The Italian newspaper Corriere della Sera on Monday reported that the Orlandi family has received an anonymous letter claiming that the girl’s remains are in tomb within the Teutonic Cemetery, an area reserved for Germans, Austrians, Dutch and Flemish people inside the walls of the Vatican.
The letter is said to refer to a marble statue of an angel positioned above the tomb whose hand points to the ground. “Look where the angel is pointing,” the anonymous letter says.
Tests carried out on the tomb indicated that it has been opened at least once in the past, Corriere della Sera reports.
“Some people knew there was a chance Emanuela Orlandi’s body had been hidden in the German cemetery," Laura Sgrò, the family’s lawyer, wrote in a letter to the Vatican.
Sgrò said that someone had been regularly leaving flowers on the burial spot “for some years”.
The Vatican is yet to reveal if the claims made in the letter are genuine but has confirmed it is considering the family's requests.
Vatican spokesman Alessandro Gisotti said in a statement: “I can confirm that the letter by Emanuela Orlandi's family has been received and the requests it contains will be studied.”
Emanuela Orlandi, the daughter of a Vatican bank functionary, who disappeared in 1983 on her way to a music lesson and whose body has never been found has remained one of modern Italy’s greatest mysteries.
Last year, hopes were raised that human remains found beneath the foundations of the Vatican’s embassy to Italy in Rome belonged to the missing girl.
The fragments of bone were later proved to be that of a man.
There are multiple theories as to what happened to the 15-year-old girl.
One theory is that an organised crime gang kidnapped the teenager, possibly to pressurise the Vatican bank into recovering a loan.

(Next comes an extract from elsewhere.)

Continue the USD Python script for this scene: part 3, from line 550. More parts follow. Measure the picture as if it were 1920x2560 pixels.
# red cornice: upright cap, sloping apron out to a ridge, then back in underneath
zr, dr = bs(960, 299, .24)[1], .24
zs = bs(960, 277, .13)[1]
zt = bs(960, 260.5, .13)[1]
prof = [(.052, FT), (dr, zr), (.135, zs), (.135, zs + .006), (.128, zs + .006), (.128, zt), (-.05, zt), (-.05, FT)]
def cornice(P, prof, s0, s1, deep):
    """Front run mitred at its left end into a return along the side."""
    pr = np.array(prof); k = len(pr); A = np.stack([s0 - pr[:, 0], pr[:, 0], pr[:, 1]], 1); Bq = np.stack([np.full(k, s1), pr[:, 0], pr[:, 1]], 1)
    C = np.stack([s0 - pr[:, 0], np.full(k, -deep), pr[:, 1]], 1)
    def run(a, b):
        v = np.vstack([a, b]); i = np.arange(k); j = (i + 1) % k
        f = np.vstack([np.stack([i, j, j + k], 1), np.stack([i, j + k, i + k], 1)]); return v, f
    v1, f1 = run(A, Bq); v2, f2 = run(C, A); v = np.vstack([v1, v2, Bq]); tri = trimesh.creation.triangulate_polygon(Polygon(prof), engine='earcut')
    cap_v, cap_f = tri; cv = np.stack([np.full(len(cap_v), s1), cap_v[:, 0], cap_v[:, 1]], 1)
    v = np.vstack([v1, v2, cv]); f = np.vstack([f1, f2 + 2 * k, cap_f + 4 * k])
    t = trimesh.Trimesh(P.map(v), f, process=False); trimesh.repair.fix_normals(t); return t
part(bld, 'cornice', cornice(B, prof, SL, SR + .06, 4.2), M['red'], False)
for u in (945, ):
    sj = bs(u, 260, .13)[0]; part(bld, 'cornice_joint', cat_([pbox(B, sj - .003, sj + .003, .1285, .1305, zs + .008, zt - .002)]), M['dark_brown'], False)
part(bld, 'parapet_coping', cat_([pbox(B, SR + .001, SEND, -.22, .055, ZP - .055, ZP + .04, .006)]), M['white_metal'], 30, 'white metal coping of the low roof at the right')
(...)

Another speculates that she was taken hostage in an attempt to force the release from prison of Mehmet Ali Agca, the Turkish gunman who attempted to assassinate Pope John Paul II in 1981.
In 2005, an anonymous caller to an Italian television show said the secret to her kidnap was buried along with Enrico “Renatino” De Pedis, a Mafia boss who led the feared Magliana gang which terrorised Rome in the 1980s.
Police eventually exhumed De Pedis’ tomb in 2012, but found no links to Orlandi’s death.